### GOAL
Where does the string "scene" appear in the records? Copy every line that contains it.

### EXTRACTED DATA

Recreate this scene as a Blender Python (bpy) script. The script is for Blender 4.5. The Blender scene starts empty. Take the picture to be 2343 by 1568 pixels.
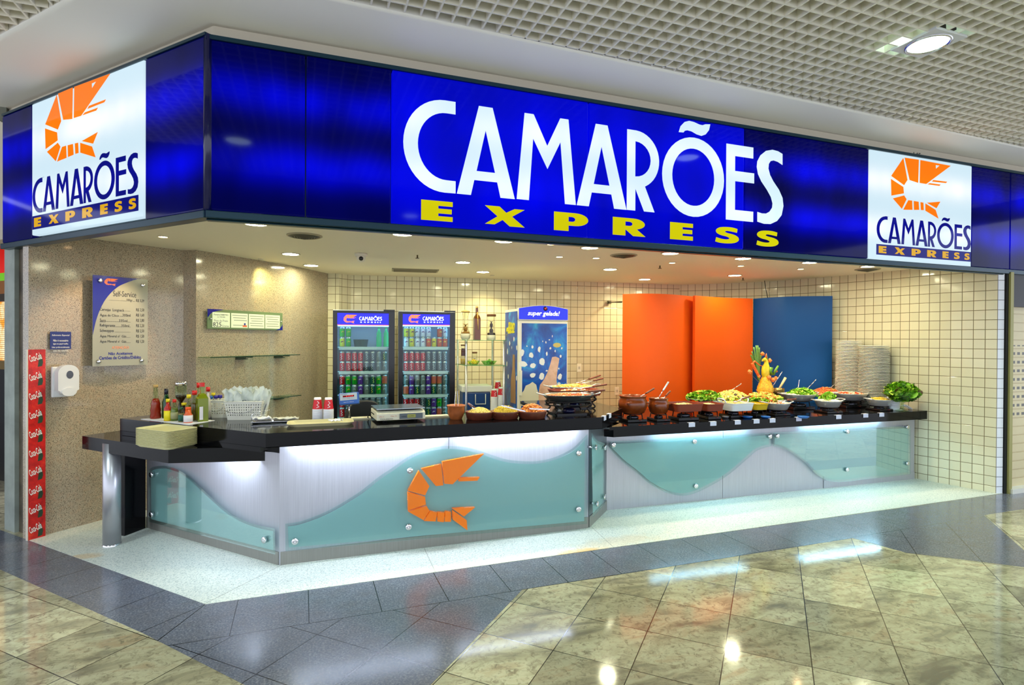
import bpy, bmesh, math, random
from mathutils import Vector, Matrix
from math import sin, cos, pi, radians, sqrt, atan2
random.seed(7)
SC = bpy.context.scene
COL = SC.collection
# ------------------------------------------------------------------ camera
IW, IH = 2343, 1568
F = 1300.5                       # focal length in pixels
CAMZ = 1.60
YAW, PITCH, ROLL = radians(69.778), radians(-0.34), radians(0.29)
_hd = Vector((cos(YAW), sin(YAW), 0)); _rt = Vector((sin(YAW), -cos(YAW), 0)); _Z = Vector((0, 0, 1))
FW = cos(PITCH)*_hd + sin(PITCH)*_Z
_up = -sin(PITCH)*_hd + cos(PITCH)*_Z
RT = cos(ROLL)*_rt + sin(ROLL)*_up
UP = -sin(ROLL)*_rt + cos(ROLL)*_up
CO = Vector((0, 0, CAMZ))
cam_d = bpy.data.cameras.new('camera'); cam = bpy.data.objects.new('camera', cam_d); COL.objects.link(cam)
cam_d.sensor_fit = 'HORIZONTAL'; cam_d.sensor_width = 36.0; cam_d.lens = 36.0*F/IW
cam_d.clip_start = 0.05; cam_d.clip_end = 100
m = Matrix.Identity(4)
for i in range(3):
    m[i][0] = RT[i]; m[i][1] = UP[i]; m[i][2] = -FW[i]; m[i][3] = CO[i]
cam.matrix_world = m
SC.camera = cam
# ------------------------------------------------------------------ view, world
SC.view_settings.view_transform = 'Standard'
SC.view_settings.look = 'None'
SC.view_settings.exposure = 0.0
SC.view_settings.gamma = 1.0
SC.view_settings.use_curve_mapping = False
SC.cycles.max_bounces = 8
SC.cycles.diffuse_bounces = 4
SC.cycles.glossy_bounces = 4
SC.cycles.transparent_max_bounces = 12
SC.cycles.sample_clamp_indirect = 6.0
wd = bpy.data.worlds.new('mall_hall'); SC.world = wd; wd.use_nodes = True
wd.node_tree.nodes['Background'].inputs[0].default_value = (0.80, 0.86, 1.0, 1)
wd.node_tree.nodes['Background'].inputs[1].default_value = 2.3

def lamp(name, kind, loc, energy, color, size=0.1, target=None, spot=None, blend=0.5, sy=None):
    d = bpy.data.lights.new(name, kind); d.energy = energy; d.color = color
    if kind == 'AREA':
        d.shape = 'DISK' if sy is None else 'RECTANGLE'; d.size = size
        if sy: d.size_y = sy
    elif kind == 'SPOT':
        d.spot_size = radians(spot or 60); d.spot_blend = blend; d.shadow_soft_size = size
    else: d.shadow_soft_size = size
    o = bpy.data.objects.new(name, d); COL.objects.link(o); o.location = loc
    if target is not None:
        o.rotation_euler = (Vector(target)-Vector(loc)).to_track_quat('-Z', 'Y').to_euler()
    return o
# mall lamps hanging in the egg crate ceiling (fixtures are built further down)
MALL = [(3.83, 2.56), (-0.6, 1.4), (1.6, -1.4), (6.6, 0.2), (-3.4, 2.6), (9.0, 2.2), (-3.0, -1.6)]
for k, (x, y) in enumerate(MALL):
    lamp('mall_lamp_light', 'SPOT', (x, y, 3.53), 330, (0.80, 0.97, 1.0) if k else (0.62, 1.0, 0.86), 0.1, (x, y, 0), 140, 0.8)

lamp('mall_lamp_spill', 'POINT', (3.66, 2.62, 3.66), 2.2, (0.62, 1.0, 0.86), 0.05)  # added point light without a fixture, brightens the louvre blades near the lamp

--

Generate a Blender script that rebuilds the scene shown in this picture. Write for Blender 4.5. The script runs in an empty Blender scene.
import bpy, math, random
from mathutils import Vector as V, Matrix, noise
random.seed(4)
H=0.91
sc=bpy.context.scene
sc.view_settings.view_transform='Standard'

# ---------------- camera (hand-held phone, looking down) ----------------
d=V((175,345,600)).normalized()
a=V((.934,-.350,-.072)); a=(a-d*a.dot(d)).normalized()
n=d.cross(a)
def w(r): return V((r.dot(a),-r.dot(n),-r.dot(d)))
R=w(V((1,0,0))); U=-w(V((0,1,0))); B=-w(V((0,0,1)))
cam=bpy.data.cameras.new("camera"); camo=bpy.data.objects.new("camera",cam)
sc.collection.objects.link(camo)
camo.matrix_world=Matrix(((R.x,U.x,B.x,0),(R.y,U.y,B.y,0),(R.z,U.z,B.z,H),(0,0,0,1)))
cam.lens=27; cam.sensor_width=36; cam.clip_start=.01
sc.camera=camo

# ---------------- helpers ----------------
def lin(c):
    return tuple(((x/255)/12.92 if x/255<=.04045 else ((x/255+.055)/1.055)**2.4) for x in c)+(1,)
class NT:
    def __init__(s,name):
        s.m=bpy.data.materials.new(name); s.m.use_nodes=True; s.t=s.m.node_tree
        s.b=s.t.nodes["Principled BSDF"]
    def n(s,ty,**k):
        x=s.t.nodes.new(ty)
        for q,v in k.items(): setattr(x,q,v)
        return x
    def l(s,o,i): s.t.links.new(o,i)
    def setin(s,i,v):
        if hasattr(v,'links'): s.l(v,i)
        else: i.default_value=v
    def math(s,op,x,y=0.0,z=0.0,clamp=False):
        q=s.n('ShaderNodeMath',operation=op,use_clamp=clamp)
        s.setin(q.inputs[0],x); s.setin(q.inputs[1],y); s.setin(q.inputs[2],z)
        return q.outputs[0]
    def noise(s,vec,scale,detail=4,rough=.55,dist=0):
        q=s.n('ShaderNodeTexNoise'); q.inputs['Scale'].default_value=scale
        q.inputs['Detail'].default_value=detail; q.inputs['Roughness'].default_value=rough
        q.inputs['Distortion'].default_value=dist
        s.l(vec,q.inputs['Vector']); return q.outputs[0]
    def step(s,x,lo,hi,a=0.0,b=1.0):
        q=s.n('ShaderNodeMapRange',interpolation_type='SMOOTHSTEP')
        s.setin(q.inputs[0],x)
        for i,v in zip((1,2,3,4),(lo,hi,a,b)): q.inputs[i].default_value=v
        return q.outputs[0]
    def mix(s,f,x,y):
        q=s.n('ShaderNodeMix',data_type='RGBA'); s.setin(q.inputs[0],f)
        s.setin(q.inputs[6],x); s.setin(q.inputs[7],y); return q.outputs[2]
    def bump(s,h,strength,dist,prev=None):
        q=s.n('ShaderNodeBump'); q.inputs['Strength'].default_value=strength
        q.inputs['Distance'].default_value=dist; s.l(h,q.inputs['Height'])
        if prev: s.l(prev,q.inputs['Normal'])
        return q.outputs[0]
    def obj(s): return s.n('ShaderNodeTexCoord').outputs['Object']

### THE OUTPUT
Recreate this scene as a Blender Python (bpy) script. The script is for Blender 4.5. The Blender scene starts empty. Take the picture to be 2343 by 1568 pixels.
SC = bpy.context.scene
Generate a Blender script that rebuilds the scene shown in this picture. Write for Blender 4.5. The script runs in an empty Blender scene.
sc=bpy.context.scene